Once a processing_node has been declared, it is possible to reference it using its label.

As we can see, inside the app_output processing node, we return a special output value created with the HUX_DECLARE_OUTPUT_VALUE macro:

/*
 * result                  : the output value label
 * Float                   : the output value schema
 * "accelerometerX"        : the name of the output value
 * hux_input               : the actual value contained inside the output value
 */
HUX_DECLARE_OUTPUT_VALUE(result, Float, "accelerometerX", hux_input)

Specify the application’s output

We are almost done! The only missing part is to register the Huxon application output.
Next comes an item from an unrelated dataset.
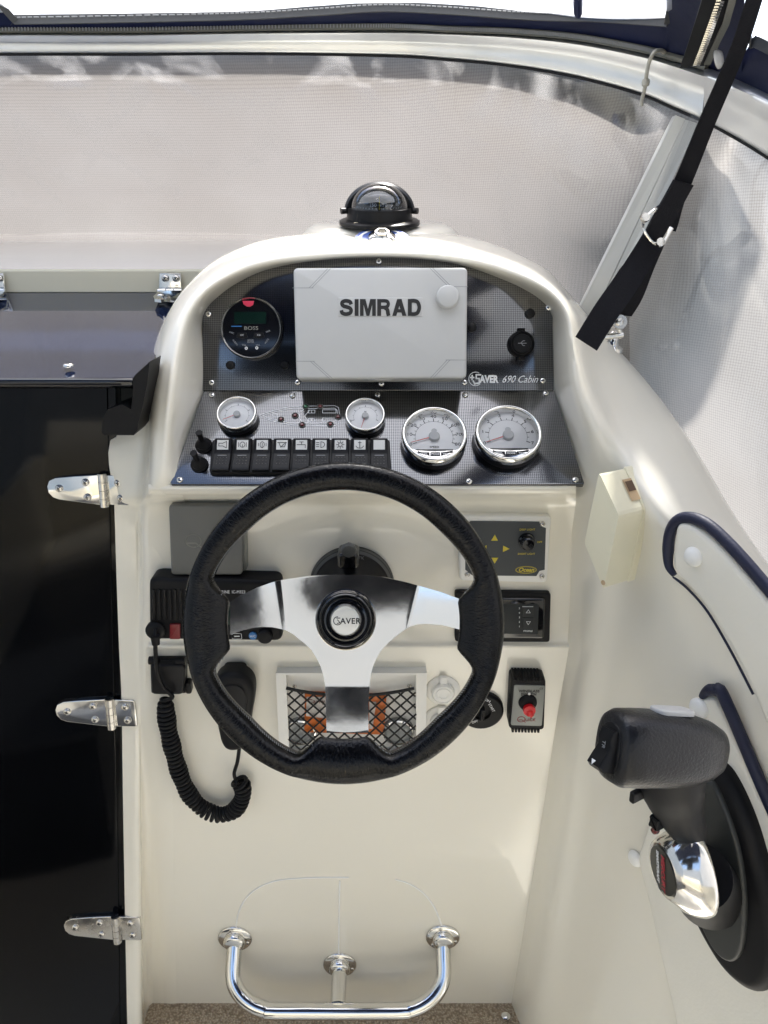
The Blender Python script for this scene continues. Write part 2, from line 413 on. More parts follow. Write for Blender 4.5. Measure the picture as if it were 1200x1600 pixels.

This step informs the runtime environment about which output data to collect from the application. It is used both by the simulator, during development to verify the output correctness, and by the Huxon platform, in production to collect data from the application running on an IoT infrastructure.

To register the output we can use the HUX_DECLARE_OUTPUT_VALUE macro which takes as input a processing node (or channel) that generates a special output value type:

/*
 * app_output : the processing_node proving the output_value
 */
HUX_REGISTER_OUTPUT(app_output);

Putting it all together

The complete Huxon application will look as follows:

/* Import Huxon language header files. */
#include <huxon/lang.hpp>
#include <huxon/sensors/STMicroelectronics.hpp>

/* Set a namespace alias to ease constants and methods retrieval from vendor's namespace. */
namespace STM = hux::sensors::STMicroelectronics;

/* Declare a new sensor called "my_sensor" */
HUX_DECLARE_SENSOR(my_sensor, STM::ISM330DHCX);

/* Declare a merge channel taking the X axes acceleration from my_sensor as input.
 * The merge channel logic outputs samples from the inputs as soon as they are available.
 * NOTE: the accX source generates data of type float.
 * */
HUX_DECLARE_CHANNEL(my_sensor_data, merge,
    my_sensor.get_accX()
);

/* Declare a processing node taking as input the my_sensor_data channel.
 * The data from the input channel can be accessed using the "hux_input" variable,
 * whose type is inferred from the input channel.
 * In this case "hux_input" is a float since my_sensor.get_accX()
 * generates float data and the my_sensor_data merge channel simply forwards it.
 * */
HUX_DECLARE_PROCESSING(app_output, my_sensor_data, {
    /* Create an output value with Float schema named "accelerometerX"
     * the actual content of this output value is taken from hux_input
     * */
    HUX_DECLARE_OUTPUT_VALUE(result, Float, "accelerometerX", hux_input);

    /* Return the "result" output value as output of this processing node */
    return result;
});

/* Configure the output of the Huxon application. The output must be a processing node
 * (or channel) that produces an output value created with HUX_DECLARE_OUTPUT_VALUE
 * */
HUX_REGISTER_OUTPUT(app_output);

Check for compilation errors

Even if we did not specify any data for simulating our application, we can run an empty simulation for the purpose to check compilation errors:

huxc simulate -n YOUR_APP_NAME

This step is highly recommended to check potential compilation errors before loading the application to Huxon.